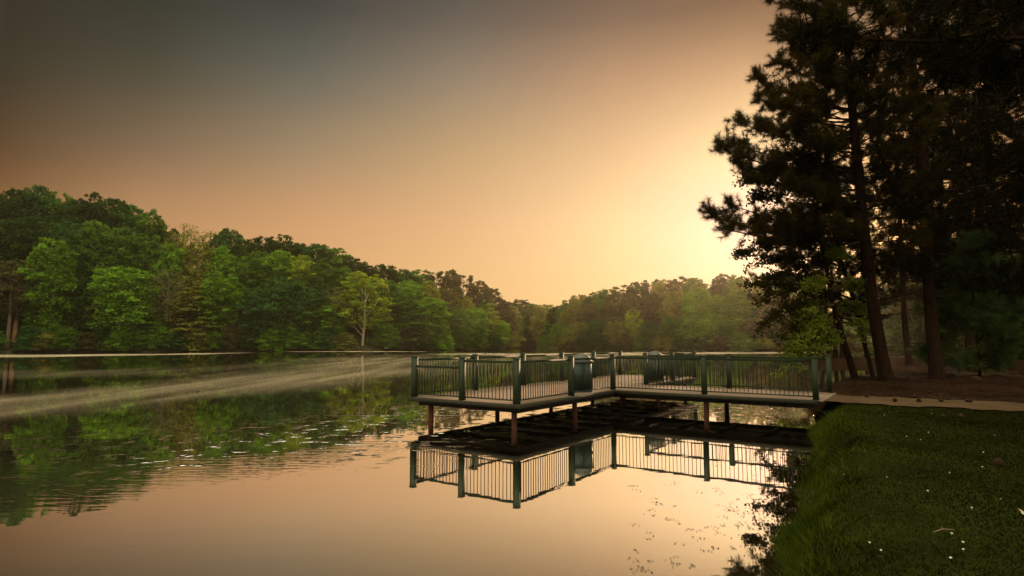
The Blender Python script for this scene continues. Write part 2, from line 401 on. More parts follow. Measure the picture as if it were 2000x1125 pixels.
# where wind ruffles the surface and where pollen has drifted (positions on the lake, in metres)
def band(x, y, pts, wd):
    P = np.array(pts, float); best = np.full(x.shape, 1e9)
    for i in range(len(P) - 1):
        a, b = P[i], P[i + 1]; e = b[:2] - a[:2]
        q = np.clip(((x - a[0]) * e[0] + (y - a[1]) * e[1]) / (e @ e), 0, 1)
        w_ = a[2] + (b[2] - a[2]) * q
        best = np.minimum(best, np.hypot(x - a[0] - q * e[0], y - a[1] - q * e[1]) / w_)
    return np.exp(-.9 * best ** 2)
xo, yo = x, y; x = x + 1.1 * np.sin(y * .16 + .6) + .5 * np.sin(y * .43 + x * .2) + .25 * np.sin(y * 1.1 - x * .7); y = y + 1.0 * np.sin(x * .35 + 1)
film = .36 * sstep(band(x, y, [(-30, 17.5, 3.0), (-18.0, 21.5, 3.3), (-15.0, 30, 4.4), (-11.5, 47, 7), (-13, 75, 12)], 1) * 1.3)
film = np.maximum(film,   .13 * sstep(band(x, y, [(-50, 38, 6), (-26, 44, 6), (-20, 70, 7), (-16, 100, 10)], 1)))
film = np.maximum(film, .95 * sstep(band(x, y, [(-120, 90, 10), (-80, 98, 9), (-64, 112, 5), (-57, 126, 1.5)], 1) * 1.6))
film = np.maximum(film, .95 * sstep(band(x, y, [(-52, 142, 2.5), (-40, 145, 4.5), (-24, 142, 2)], 1) * 1.6))
film = np.maximum(film, .85 * sstep(band(x, y, [(-4, 112, 9), (8, 106, 9), (28, 120, 9), (60, 128, 7), (80, 128, 6)], 1) * 1.6))
film = np.maximum(film, .35 * sstep(band(x, y, [(-8, 60, 6), (2, 78, 9), (10, 92, 9)], 1)))
x, y = xo, yo
pat = .5 + .28 * np.sin(x * .33 + 1.2 * np.sin(y * .11)) + .22 * np.sin(y * .21 + 1.7 * np.sin(x * .23))
film = film * np.where(np.hypot(x, y) < 80, .45 + .6 * pat, 1)
ripple = np.maximum(sstep(band(x, y, [(-6.2, 11.5, 1.2), (-4.2, 14.0, 2.6), (-2.3, 17.0, 3.0), (0.5, 20, 2.6)], 1) * 1.2), .5 * sstep(band(x, y, [(6.3, 24, 3.0), (7.5, 19.5, 2.0)], 1)))
ripple = np.maximum(ripple, .30 * sstep(band(x, y, [(-16, 11, 3), (-9, 13, 3)], 1)))
wave = np.maximum(sstep(band(x, y, [(-14, 8.2, 1.6), (-6.4, 9.6, 1.4), (-3.0, 12.0, 1.2)], 1) * 1.2), .03)
for nm, a in (('film', film), ('ripple', ripple), ('wave', wave)):
    q = water.data.attributes.new(nm, 'FLOAT', 'POINT'); q.data.foreach_set('value', np.asarray(a, np.float32))

# path
mb = MB(); na, nb = 14, 90; vs = []
for j in range(nb):
    b = ENDB - .05 - (j / (nb - 1)) ** 1.2 * 22
    wl = .04 + .12 * math.sin(j * .9) + .10 * math.sin(j * 2.3); wr = .22 + .22 * math.sin(j * .45 + 1) + .15 * math.sin(j * 1.7)
    if j < 3: wl *= .2; wr *= .2
    for i in range(na):
        a = 5.57 + .1 + wl + (2.45 - wl - wr) * i / (na - 1); p = N0 + U * a + V * b
        vs.append((p[0], p[1]))
vs = np.array(vs); zz = H(vs[:, 0], vs[:, 1]) + .03
blend = np.clip((np.arange(nb).repeat(na)) / 10.0, 0, 1); zz = .655 * (1 - blend) + np.maximum(zz, .6) * blend
i = np.arange(nb - 1)[:, None] * na; j = np.arange(na - 1)[None]
mb.add(np.c_[vs, zz], np.stack([i + j, i + na + j, i + na + j + 1, i + j + 1], -1).reshape(-1, 4))
tag(mb.build('path', M['path'], smooth=True), kind='structure')

# ------------------------------------------------------------------ the fishing pier
DZ = .68
AX = np.array([[U[0], U[1], 0], [V[0], V[1], 0], [0, 0, 1.0]])
pier = thing('fishing_pier', 'T shaped fishing pier with green railings and tan boards standing over the lake', 'pier', (N0[0], N0[1], 0))
PL = np.array([N0[0], N0[1], 0.0])
def lp(a, b, z): return dk(a, b, z) - PL
random.seed(3)
OV = .12
mb = MB(); k = 0; a = -OV + .066
while a < LL + OV - .10:                                   # platform boards run across it
    wdt = min(.14, LL + OV - .066 - a)
    mb.box(lp(a + wdt / 2, LW / 2, DZ - .02 + random.uniform(-.002, .002)), (wdt / 2 - .004, LW / 2 + OV - .066, .02), AX); a += .14
A0, A1 = BW * 2 + .09, BW * 3 - .09                           # the walkway between the two long rails
b = -OV + .063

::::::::

#### Exercise instructions:
Without the pictures, output the full listing exactly as it stands.

#### Problem solution:
The Blender Python script for this scene continues. Write part 2, from line 401 on. More parts follow. Measure the picture as if it were 2000x1125 pixels.
# where wind ruffles the surface and where pollen has drifted (positions on the lake, in metres)
def band(x, y, pts, wd):
    P = np.array(pts, float); best = np.full(x.shape, 1e9)
    for i in range(len(P) - 1):
        a, b = P[i], P[i + 1]; e = b[:2] - a[:2]
        q = np.clip(((x - a[0]) * e[0] + (y - a[1]) * e[1]) / (e @ e), 0, 1)
        w_ = a[2] + (b[2] - a[2]) * q
        best = np.minimum(best, np.hypot(x - a[0] - q * e[0], y - a[1] - q * e[1]) / w_)
    return np.exp(-.9 * best ** 2)
xo, yo = x, y; x = x + 1.1 * np.sin(y * .16 + .6) + .5 * np.sin(y * .43 + x * .2) + .25 * np.sin(y * 1.1 - x * .7); y = y + 1.0 * np.sin(x * .35 + 1)
film = .36 * sstep(band(x, y, [(-30, 17.5, 3.0), (-18.0, 21.5, 3.3), (-15.0, 30, 4.4), (-11.5, 47, 7), (-13, 75, 12)], 1) * 1.3)
film = np.maximum(film,   .13 * sstep(band(x, y, [(-50, 38, 6), (-26, 44, 6), (-20, 70, 7), (-16, 100, 10)], 1)))
film = np.maximum(film, .95 * sstep(band(x, y, [(-120, 90, 10), (-80, 98, 9), (-64, 112, 5), (-57, 126, 1.5)], 1) * 1.6))
film = np.maximum(film, .95 * sstep(band(x, y, [(-52, 142, 2.5), (-40, 145, 4.5), (-24, 142, 2)], 1) * 1.6))
film = np.maximum(film, .85 * sstep(band(x, y, [(-4, 112, 9), (8, 106, 9), (28, 120, 9), (60, 128, 7), (80, 128, 6)], 1) * 1.6))
film = np.maximum(film, .35 * sstep(band(x, y, [(-8, 60, 6), (2, 78, 9), (10, 92, 9)], 1)))
x, y = xo, yo
pat = .5 + .28 * np.sin(x * .33 + 1.2 * np.sin(y * .11)) + .22 * np.sin(y * .21 + 1.7 * np.sin(x * .23))
film = film * np.where(np.hypot(x, y) < 80, .45 + .6 * pat, 1)
ripple = np.maximum(sstep(band(x, y, [(-6.2, 11.5, 1.2), (-4.2, 14.0, 2.6), (-2.3, 17.0, 3.0), (0.5, 20, 2.6)], 1) * 1.2), .5 * sstep(band(x, y, [(6.3, 24, 3.0), (7.5, 19.5, 2.0)], 1)))
ripple = np.maximum(ripple, .30 * sstep(band(x, y, [(-16, 11, 3), (-9, 13, 3)], 1)))
wave = np.maximum(sstep(band(x, y, [(-14, 8.2, 1.6), (-6.4, 9.6, 1.4), (-3.0, 12.0, 1.2)], 1) * 1.2), .03)
for nm, a in (('film', film), ('ripple', ripple), ('wave', wave)):
    q = water.data.attributes.new(nm, 'FLOAT', 'POINT'); q.data.foreach_set('value', np.asarray(a, np.float32))

# path
mb = MB(); na, nb = 14, 90; vs = []
for j in range(nb):
    b = ENDB - .05 - (j / (nb - 1)) ** 1.2 * 22
    wl = .04 + .12 * math.sin(j * .9) + .10 * math.sin(j * 2.3); wr = .22 + .22 * math.sin(j * .45 + 1) + .15 * math.sin(j * 1.7)
    if j < 3: wl *= .2; wr *= .2
    for i in range(na):
        a = 5.57 + .1 + wl + (2.45 - wl - wr) * i / (na - 1); p = N0 + U * a + V * b
        vs.append((p[0], p[1]))
vs = np.array(vs); zz = H(vs[:, 0], vs[:, 1]) + .03
blend = np.clip((np.arange(nb).repeat(na)) / 10.0, 0, 1); zz = .655 * (1 - blend) + np.maximum(zz, .6) * blend
i = np.arange(nb - 1)[:, None] * na; j = np.arange(na - 1)[None]
mb.add(np.c_[vs, zz], np.stack([i + j, i + na + j, i + na + j + 1, i + j + 1], -1).reshape(-1, 4))
tag(mb.build('path', M['path'], smooth=True), kind='structure')

# ------------------------------------------------------------------ the fishing pier
DZ = .68
AX = np.array([[U[0], U[1], 0], [V[0], V[1], 0], [0, 0, 1.0]])
pier = thing('fishing_pier', 'T shaped fishing pier with green railings and tan boards standing over the lake', 'pier', (N0[0], N0[1], 0))
PL = np.array([N0[0], N0[1], 0.0])
def lp(a, b, z): return dk(a, b, z) - PL
random.seed(3)
OV = .12
mb = MB(); k = 0; a = -OV + .066
while a < LL + OV - .10:                                   # platform boards run across it
    wdt = min(.14, LL + OV - .066 - a)
    mb.box(lp(a + wdt / 2, LW / 2, DZ - .02 + random.uniform(-.002, .002)), (wdt / 2 - .004, LW / 2 + OV - .066, .02), AX); a += .14
A0, A1 = BW * 2 + .09, BW * 3 - .09                           # the walkway between the two long rails
b = -OV + .063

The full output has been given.